Sami Barkal in Turkey in 2015.
Sami Barkal in Turkey in 2015. He worked from 2am to 8pm harvesting and packing vegetables. Photograph: Sami Barkal

After numerous attempts, Barkal finally managed to reach Germany at the end of 2018 where his claim for asylum was granted by the authorities.

Today he works at a supermarket in Norden, a town on Germany’s North Sea coast. After finishing school, he plans to pursue a career in nursing. However, Barkal has not forgotten the abuses he suffered. He has substantially contributed to trying to uncover what has been going on in Croatia, also speaking at the European parliament.

Carsten Gericke, a partner lawyer for the European Center for Constitutional and Human Rights (ECCHR), an independent, nonprofit non-governmental organisation with the aim of enforcing human rights through legal means, represents Barkal and two other Syrians in their case in front of the European court of human rights. He says his clients explained how they were “subject to a collective expulsion” and “were not given a chance to explain their situation individually and were forced back together without any evaluation. Barkal also had no chance to challenge his return, and although he was a minor, officers sent him back to Bosnia without assessing the risks for him and in the full knowledge they were forcing him back into destitution in Bosnia, which had no effective asylum system at the time.”

Gericke adds that Barkal’s case “challenges Croatia’s pushback policy more broadly: Croatian officers routinely handle people outside of the framework of the law, making no official records of the presence of refugees and migrants on their territory, holding them in incommunicado detention and obstructing their access to asylum or any legal advice or support.”

According to ECCHR, Barkal’s case is exceptional, as many others have experienced similar situations, but only a few cases make it to international courts due to the logistical hurdles involved.

Sami in Velika Kladuša, Bosnia, in October 2018.
Sami in Velika Kladuša, Bosnia, in October 2018. Photograph: Sami Barkal

The court must now determine that Croatia violated Sami’s rights by illegally expelling him to Bosnia when he was a minor. In addition to this finding, Croatia would be required to guarantee that such violations do not occur again. They would need to develop an action plan and provide reports on its implementation.

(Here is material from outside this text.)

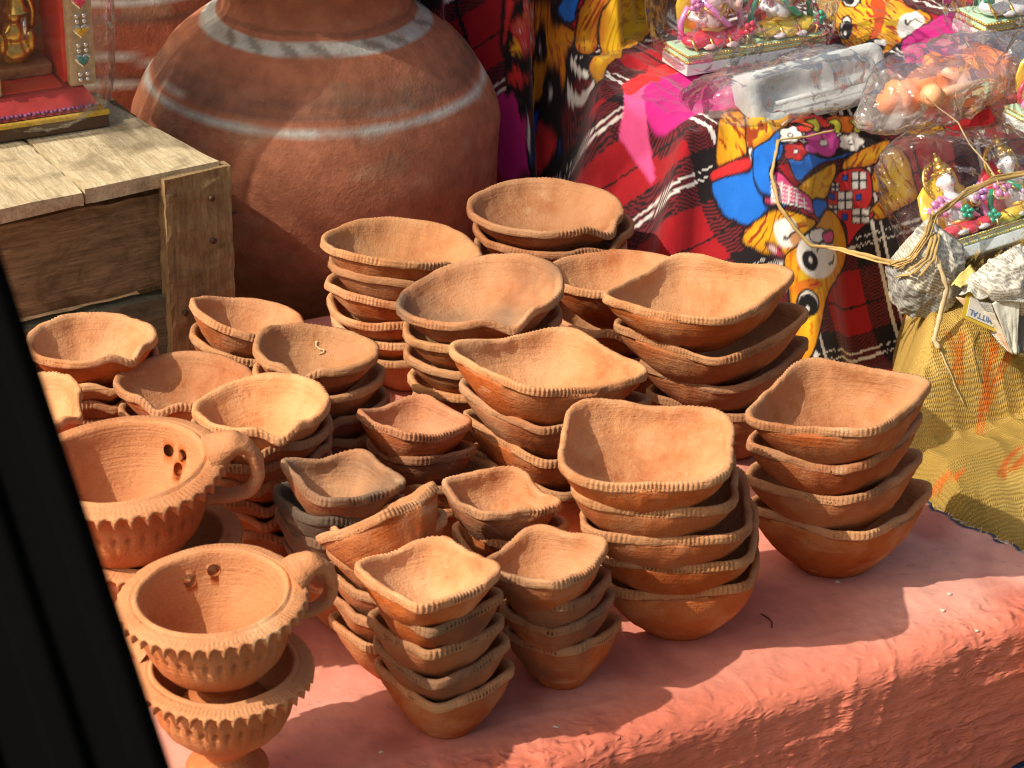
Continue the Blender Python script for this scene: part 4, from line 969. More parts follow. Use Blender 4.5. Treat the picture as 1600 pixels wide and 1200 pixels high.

Despite testimonies from aid workers, media and journalists, Croatia has consistently denied it pushed back asylum seekers to Bosnia or used violence against them.

However, in 2019, after months of official denials, in an interview with Swiss television, the then Croatian president Kolinda Grabar-Kitarović appeared to admit the pushbacks were taking place. She denied they were illegal and also said police used force when doing so.

“I have spoken with the interior minister, the chief of police and officers on the ground, and they assured me that they have not used excessive force,” Grabar-Kitarović said, as reported from the interview. “Of course, some force is necessary during pushbacks.”

The ECHR ruled in 2019 that Croatian police were responsible for the death of a six-year-old Afghan girl. The authorities had forced her family to return to Serbia by crossing train tracks without allowing them to seek asylum.

The girl, named Madina Hussiny, was struck and killed by a train after being pushed back with her family by Croatian authorities in 2017.